When our turn came for a summit bid I was accompanied by Jamie and Sarah who had been with me since the Dead Sea. We were joined by team Doctor, Andrew Sutherland. Our small team of four was soon met with setbacks. Just below the North Col we found stranded Canadian climber Vince Waters. His rescue cost us dear in terms of oxygen supplies let alone energy. Then came the news we had been dreading. A colleague of ours, French climber Jacques Letrange had reached the top but perished just below the summit as he began his descent. His wife Caroline had been in ABC awaiting his return. On the radio Caroline asked that if we found Jacque's body we might try and retrieve his wedding ring which he wore round his neck.

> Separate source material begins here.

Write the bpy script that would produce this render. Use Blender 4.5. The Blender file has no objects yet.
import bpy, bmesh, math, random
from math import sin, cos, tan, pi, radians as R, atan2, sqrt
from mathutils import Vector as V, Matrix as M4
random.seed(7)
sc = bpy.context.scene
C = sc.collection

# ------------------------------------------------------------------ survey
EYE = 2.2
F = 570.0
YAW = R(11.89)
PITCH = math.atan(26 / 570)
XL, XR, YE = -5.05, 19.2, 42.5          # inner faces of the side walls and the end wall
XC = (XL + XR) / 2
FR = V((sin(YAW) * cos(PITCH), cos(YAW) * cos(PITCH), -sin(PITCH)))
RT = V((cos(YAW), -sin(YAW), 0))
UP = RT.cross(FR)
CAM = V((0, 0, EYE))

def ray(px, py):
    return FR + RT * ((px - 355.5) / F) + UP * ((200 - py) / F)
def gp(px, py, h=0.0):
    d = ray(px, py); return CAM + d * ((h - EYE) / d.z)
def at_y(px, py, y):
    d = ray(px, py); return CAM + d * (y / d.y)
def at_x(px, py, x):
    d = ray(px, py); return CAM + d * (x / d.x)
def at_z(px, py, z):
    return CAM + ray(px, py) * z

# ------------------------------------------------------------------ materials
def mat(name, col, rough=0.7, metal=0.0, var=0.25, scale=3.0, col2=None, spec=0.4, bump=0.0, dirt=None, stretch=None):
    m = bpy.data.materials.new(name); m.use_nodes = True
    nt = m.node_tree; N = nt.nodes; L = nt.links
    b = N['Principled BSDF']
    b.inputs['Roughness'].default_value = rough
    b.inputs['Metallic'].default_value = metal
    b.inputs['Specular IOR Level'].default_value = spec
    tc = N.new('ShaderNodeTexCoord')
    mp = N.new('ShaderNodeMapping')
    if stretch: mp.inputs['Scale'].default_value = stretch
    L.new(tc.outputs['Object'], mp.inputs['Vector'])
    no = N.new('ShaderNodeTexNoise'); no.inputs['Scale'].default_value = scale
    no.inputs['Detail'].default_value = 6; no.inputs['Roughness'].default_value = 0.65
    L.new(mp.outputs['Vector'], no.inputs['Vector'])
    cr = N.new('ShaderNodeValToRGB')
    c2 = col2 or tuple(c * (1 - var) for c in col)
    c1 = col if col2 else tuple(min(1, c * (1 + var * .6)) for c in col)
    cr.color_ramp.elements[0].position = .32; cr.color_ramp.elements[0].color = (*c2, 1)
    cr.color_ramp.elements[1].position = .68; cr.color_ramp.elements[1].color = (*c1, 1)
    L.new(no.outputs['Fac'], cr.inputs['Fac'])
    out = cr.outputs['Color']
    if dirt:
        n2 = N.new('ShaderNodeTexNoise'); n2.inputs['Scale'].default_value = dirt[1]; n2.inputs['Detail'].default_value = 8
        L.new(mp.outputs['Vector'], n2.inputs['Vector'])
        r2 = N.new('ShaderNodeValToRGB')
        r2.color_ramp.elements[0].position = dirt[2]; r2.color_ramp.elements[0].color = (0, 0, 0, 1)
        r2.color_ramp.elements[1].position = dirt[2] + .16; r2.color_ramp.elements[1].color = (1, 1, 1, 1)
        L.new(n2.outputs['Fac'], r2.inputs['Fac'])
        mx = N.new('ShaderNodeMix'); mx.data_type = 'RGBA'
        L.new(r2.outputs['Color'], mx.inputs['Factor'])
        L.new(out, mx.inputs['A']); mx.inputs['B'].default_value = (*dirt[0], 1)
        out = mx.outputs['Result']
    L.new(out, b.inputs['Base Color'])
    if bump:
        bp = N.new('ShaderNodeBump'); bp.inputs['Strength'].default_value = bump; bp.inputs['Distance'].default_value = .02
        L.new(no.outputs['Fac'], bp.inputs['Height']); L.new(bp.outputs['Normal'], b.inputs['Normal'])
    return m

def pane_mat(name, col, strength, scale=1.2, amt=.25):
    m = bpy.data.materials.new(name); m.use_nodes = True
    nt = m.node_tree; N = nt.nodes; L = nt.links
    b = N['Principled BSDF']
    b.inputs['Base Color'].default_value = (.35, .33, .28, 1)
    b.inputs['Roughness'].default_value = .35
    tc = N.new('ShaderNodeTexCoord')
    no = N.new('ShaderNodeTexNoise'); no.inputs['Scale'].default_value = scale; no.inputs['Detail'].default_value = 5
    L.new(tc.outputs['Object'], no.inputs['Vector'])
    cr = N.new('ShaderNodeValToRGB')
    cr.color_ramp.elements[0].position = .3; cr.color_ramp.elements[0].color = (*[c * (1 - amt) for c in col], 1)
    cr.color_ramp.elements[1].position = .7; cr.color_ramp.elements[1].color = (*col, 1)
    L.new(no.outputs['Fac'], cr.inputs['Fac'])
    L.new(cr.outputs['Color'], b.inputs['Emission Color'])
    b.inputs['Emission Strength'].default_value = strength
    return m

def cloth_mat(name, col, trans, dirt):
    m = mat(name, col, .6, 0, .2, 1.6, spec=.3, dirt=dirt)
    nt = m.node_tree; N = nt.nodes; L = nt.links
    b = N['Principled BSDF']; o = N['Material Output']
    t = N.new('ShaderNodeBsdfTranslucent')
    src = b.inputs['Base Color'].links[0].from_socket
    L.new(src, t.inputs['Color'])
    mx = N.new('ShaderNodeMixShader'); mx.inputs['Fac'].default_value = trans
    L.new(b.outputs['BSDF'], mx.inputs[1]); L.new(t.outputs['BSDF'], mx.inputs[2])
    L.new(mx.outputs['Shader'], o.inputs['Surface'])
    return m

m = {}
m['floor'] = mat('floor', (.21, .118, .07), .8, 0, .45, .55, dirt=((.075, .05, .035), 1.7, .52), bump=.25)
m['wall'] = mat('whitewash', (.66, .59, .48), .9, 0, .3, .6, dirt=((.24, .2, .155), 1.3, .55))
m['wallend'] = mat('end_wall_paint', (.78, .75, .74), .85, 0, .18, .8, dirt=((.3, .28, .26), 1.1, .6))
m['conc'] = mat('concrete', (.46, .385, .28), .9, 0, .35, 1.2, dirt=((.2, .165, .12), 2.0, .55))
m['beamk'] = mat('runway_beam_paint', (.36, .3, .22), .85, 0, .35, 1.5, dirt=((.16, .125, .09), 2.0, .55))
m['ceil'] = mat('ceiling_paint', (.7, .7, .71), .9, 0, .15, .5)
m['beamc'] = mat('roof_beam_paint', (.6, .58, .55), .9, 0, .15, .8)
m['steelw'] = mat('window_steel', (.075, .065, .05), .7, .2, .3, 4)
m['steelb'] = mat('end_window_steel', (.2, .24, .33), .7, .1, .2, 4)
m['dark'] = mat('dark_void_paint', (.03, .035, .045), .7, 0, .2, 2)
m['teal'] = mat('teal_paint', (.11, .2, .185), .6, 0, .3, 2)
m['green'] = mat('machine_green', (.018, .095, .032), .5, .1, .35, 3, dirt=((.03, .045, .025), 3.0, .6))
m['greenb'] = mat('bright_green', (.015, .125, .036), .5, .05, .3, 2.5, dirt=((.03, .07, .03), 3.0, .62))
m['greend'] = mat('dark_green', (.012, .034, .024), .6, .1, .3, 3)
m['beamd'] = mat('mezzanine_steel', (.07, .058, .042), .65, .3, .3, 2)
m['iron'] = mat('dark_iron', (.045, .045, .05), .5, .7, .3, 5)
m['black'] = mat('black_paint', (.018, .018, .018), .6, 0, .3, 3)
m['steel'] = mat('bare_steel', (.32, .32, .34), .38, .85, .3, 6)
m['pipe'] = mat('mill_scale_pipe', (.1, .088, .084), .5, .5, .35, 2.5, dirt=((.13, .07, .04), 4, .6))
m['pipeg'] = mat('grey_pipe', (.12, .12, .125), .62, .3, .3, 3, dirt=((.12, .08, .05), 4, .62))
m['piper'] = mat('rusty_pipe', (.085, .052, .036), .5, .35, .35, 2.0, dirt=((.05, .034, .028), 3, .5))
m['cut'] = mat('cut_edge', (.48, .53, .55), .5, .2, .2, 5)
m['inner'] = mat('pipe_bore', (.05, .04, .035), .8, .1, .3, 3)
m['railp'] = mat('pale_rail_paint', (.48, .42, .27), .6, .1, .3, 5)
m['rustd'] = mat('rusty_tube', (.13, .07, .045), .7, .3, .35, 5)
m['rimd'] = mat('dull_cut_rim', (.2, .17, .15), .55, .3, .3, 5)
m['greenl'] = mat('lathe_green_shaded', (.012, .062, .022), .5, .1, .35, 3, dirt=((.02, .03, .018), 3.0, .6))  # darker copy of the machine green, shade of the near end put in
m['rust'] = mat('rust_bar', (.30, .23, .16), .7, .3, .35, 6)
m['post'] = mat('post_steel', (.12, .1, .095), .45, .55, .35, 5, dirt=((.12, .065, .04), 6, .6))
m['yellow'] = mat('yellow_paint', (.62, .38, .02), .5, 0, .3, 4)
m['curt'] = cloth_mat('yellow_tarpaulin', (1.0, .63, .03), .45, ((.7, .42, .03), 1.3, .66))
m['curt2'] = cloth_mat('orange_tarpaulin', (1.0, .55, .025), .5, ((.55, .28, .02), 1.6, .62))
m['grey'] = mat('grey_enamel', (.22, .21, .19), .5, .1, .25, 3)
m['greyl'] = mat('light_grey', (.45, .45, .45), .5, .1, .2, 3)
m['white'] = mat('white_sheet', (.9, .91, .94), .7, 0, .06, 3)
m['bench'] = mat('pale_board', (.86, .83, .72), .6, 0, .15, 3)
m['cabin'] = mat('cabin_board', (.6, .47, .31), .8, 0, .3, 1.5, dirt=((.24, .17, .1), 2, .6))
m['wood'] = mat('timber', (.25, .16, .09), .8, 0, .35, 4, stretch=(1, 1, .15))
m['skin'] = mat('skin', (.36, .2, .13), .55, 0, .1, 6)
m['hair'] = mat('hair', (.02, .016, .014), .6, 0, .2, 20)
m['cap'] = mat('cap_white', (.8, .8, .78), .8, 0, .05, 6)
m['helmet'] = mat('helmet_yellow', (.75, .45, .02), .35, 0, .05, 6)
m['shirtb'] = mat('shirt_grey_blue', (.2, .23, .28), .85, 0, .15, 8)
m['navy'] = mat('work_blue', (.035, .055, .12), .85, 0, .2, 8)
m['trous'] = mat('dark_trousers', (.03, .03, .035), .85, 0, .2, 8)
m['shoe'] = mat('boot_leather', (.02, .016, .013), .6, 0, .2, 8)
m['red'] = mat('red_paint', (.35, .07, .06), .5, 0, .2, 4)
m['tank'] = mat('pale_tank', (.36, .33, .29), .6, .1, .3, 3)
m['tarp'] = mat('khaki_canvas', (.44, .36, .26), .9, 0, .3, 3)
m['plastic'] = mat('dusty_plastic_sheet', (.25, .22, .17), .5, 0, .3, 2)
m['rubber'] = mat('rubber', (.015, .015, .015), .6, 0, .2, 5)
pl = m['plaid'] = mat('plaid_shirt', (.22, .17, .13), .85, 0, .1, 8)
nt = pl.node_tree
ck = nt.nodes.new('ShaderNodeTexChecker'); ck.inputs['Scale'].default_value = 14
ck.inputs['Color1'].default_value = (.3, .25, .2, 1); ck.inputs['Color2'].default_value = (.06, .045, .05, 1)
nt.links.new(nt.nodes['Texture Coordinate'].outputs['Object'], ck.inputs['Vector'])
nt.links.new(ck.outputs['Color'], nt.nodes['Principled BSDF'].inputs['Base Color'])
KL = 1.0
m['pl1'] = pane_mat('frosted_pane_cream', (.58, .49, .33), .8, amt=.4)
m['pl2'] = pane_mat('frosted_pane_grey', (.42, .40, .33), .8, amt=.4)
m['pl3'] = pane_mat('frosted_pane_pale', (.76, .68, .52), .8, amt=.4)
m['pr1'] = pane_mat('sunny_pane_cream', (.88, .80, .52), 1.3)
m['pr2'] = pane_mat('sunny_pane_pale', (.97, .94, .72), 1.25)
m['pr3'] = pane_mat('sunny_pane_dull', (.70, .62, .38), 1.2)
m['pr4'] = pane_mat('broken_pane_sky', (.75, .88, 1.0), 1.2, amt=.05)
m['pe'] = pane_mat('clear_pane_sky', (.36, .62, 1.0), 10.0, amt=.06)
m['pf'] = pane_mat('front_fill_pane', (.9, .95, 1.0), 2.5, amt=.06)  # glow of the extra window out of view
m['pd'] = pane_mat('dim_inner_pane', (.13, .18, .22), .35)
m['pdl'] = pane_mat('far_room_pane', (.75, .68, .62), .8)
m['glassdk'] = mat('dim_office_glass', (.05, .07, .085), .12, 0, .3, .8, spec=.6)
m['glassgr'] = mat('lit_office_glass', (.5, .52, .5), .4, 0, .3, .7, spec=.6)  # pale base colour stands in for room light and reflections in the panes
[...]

It was a surreal close to a journey that had lasted six months. I had begun with visions of completing a first and standing on the summit triumphant - a competitive approach that I now see as naive. In some ways it was fitting that the last few days of the expedition were cruel emotionally. I was reminded that there was no pride to be be taken in ascending a mountain, irrespective of the journey there. Jacques was a better and more experienced climber than myself and he was as unlucky as I was lucky. When I stood on the summit on the 21st may 2006 and completed the journey I found myself choking back tears - tears of relief, confusion, sadness  and happiness, a heady blend that remains with me to this day. 

Dom, Jamie and Andrew made the summit and retrieved Jacque's wedding ring from his body. Sarah and Nic didn't make it to the summit but Pauline did with her husband. Gerry Winkler, an Austrian climber also completed the Longest Climb the same season. Together with the three members of Everestmax they are the only four people to have made the journey to this day.